Death is said to be the greatest enemy of man and all will face it at some point outside of some unique biblical ‘exceptions’. Some seemingly succumb early and quickly to the ‘grim reaper’’. Others, like Tsutomu Yamaguchi, may get chance after chance to escape his clutches – for a while!

But when death arrives, and it will according to Hebrews 9:27, those special ‘exceptions’ will be those who are alive when Jesus Christ returns for His precious church on earth. 1 Thessalonians 4:16-18 describes the awesome event. “For the Lord Himself will descend from heaven with a shout, with the voice of an archangel, and with the trumpet of God. And the dead in Christ will rise first. Then we who are alive and remain shall be caught up together with them in the clouds to meet the Lord in the air. And thus we shall always be with the Lord. Therefore comfort one another with these words.”

Death is the most certain part of life – even more reliable than being taxed. And while the demise of the human body is typically unpleasant, it need not be viewed as a brutal defeat by the ultimate enemy. As a matter of fact, it can even be met with a degree of victory, peace, and even a deep-seated inner joy. (Philippians 4:7)

Paul the Apostle explained how this seemingly irrational reaction may be realized. In his first letter to the church at Corinth he records in verse 51, “Behold, I tell you a mystery: We shall not all sleep, but we shall all be changed — in a moment, in the twinkling of an eye, at the last trumpet. For the trumpet will sound, and the dead will be raised incorruptible, and we shall be changed. For this corruptible must put on incorruption, and this mortal must put on immortality. So when this corruptible has put on incorruption, and this mortal has put on immortality, then shall be brought to pass the saying that is written: "Death is swallowed up in victory." "O Death, where is your sting? O Hades, where is your victory? The sting of death is sin, and the strength of sin is the law. But thanks be to God, who gives us the victory through our Lord Jesus Christ.”

Life is a precious gift whether it ends in the womb before or lasts longer than normal.
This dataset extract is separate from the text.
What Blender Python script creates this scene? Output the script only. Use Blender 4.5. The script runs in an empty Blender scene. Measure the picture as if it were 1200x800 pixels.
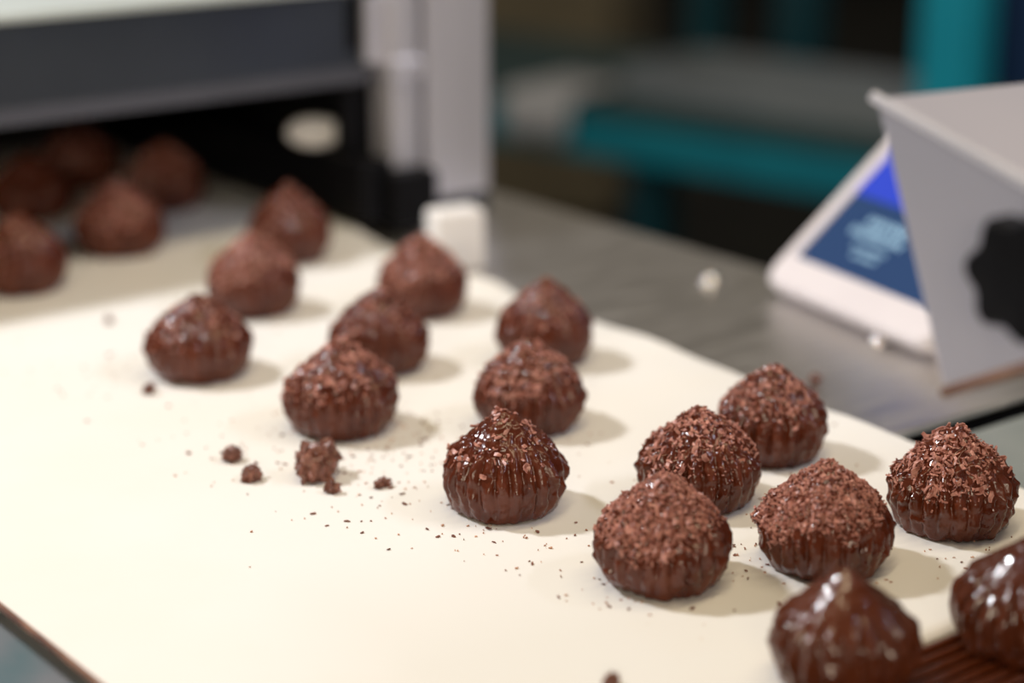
import bpy, bmesh, math, random
import numpy as np
from mathutils import Matrix, Vector, noise

scene = bpy.context.scene
COL = scene.collection
PI = math.pi

# ------------------------------------------------------------------ camera
# world: +Y runs along the belt towards the cooling tunnel, z = 0 is the belt surface, metres
YAW, PITCH = math.radians(37.9), math.atan(720 / 2333.0)
fwd = Vector((math.sin(YAW) * math.cos(PITCH), math.cos(YAW) * math.cos(PITCH), -math.sin(PITCH)))
rgt = Vector((math.cos(YAW), -math.sin(YAW), 0))
upv = rgt.cross(fwd)
cam_data = bpy.data.cameras.new('camera')
cam = bpy.data.objects.new('camera', cam_data)
COL.objects.link(cam)
M3 = Matrix((rgt, upv, -fwd)).transposed()
cam.matrix_world = Matrix.Translation((0, 0, 0.27)) @ M3.to_4x4()
cam_data.lens = 70
cam_data.sensor_width = 36
cam_data.clip_start = 0.01
cam_data.clip_end = 60
cam_data.dof.use_dof = True
cam_data.dof.focus_distance = 0.690
cam_data.dof.aperture_fstop = 3.6
scene.camera = cam

# ------------------------------------------------------------------ world and lights
world = bpy.data.worlds.new('world')
scene.world = world
world.use_nodes = True
bg = world.node_tree.nodes['Background']
bg.inputs['Color'].default_value = (1.0, 0.88, 0.72, 1)
bg.inputs['Strength'].default_value = 0.16

def area_light(name, loc, target, size, size_y, power, color):
    d = bpy.data.lights.new(name, 'AREA')
    d.shape = 'RECTANGLE'
    d.size, d.size_y = size, size_y
    d.energy = power
    d.color = color
    o = bpy.data.objects.new(name, d)
    COL.objects.link(o)
    o.location = loc
    o.rotation_euler = (Vector(target) - Vector(loc)).to_track_quat('-Z', 'Y').to_euler()
    return o

area_light('key_lamp', (-0.10, 1.39, 1.06), (0.41, 0.53, 0), 0.12, 0.12, 17.0, (0.97, 0.97, 1.0))
area_light('fill_strip_behind_camera', (-1.1, -1.3, 0.75), (0.45, 0.95, 0), 1.2, 0.25, 21, (1.0, 0.86, 0.66))  # added fill, brightens the tunnel mouth and truffle fronts
area_light('ceiling_fill_strip', (0.05, 0.35, 2.1), (0.45, 0.55, 0), 0.12, 1.3, 11.5, (1.0, 0.82, 0.54))  # first of two added overhead fills that lift and warm the belt shadows
area_light('ceiling_fill_strip', (1.15, 0.35, 2.1), (0.45, 0.55, 0), 0.12, 1.3, 11.5, (1.0, 0.82, 0.54))  # second added overhead fill
area_light('strip_lamp_window_side', (1.6, -0.6, 1.5), (0.45, 0.5, 0), 0.9, 0.06, 12, (0.82, 0.84, 1.0))

scene.view_settings.view_transform = 'Standard'
scene.view_settings.look = 'None'
scene.view_settings.gamma = 1
scene.view_settings.use_curve_mapping = False
scene.view_settings.exposure = -0.05

# ------------------------------------------------------------------ helpers
def tag(o, label=None, cat=None, group=None, kind=None):
    if label: o['label'] = label
    if cat: o['category'] = cat
    if group: o['group'] = group
    if kind: o['kind'] = kind
    return o

def empty(name, loc=(0, 0, 0), rz=0.0):
    o = bpy.data.objects.new(name, None)
    o.empty_display_size = 0.02
    COL.objects.link(o)
    o.location = loc
    o.rotation_euler = (0, 0, rz)
    return o

def link(name, me, mat, parent=None):
    o = bpy.data.objects.new(name, me)
    COL.objects.link(o)
    if mat and not me.materials:
        me.materials.append(mat)
    o.parent = parent
    return o

def obj_bm(name, bm, mat, parent=None, smooth=False):
    me = bpy.data.meshes.new(name)
    bmesh.ops.recalc_face_normals(bm, faces=bm.faces)
    bm.to_mesh(me)
    bm.free()
    if smooth:
        me.polygons.foreach_set('use_smooth', [True] * len(me.polygons))
    return link(name, me, mat, parent)

def add_box(bm, lo, hi, bevel=0.0, seg=2):
    lo, hi = Vector(lo), Vector(hi)
    r = bmesh.ops.create_cube(bm, size=1.0)
    vs = r['verts']
    for v in vs:
        v.co = Vector(((lo.x + hi.x) / 2 + v.co.x * (hi.x - lo.x), (lo.y + hi.y) / 2 + v.co.y * (hi.y - lo.y), (lo.z + hi.z) / 2 + v.co.z * (hi.z - lo.z)))
    if bevel > 0:
        es = list({e for v in vs for e in v.link_edges})
        bmesh.ops.bevel(bm, geom=es, offset=bevel, segments=seg, affect='EDGES', profile=0.5)

def box(name, lo, hi, mat, parent=None, bevel=0.0):
    bm = bmesh.new()
    add_box(bm, lo, hi, bevel)
    return obj_bm(name, bm, mat, parent)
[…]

When it is miraculously created, so is an eternal soul that will live on as long as the infinite Creator who authored it. But the point of life is not to see how long it can be stretched out or how many material things can be amassed throughout. God’s great goal is that those to whom He granted physical life also experience His spiritual life through His Son – a passion spelled out in 1 Timothy 2:2-4.

“For this is good and acceptable in the sight of God our Savior, who desires all men to be saved and to come to the knowledge of the truth.”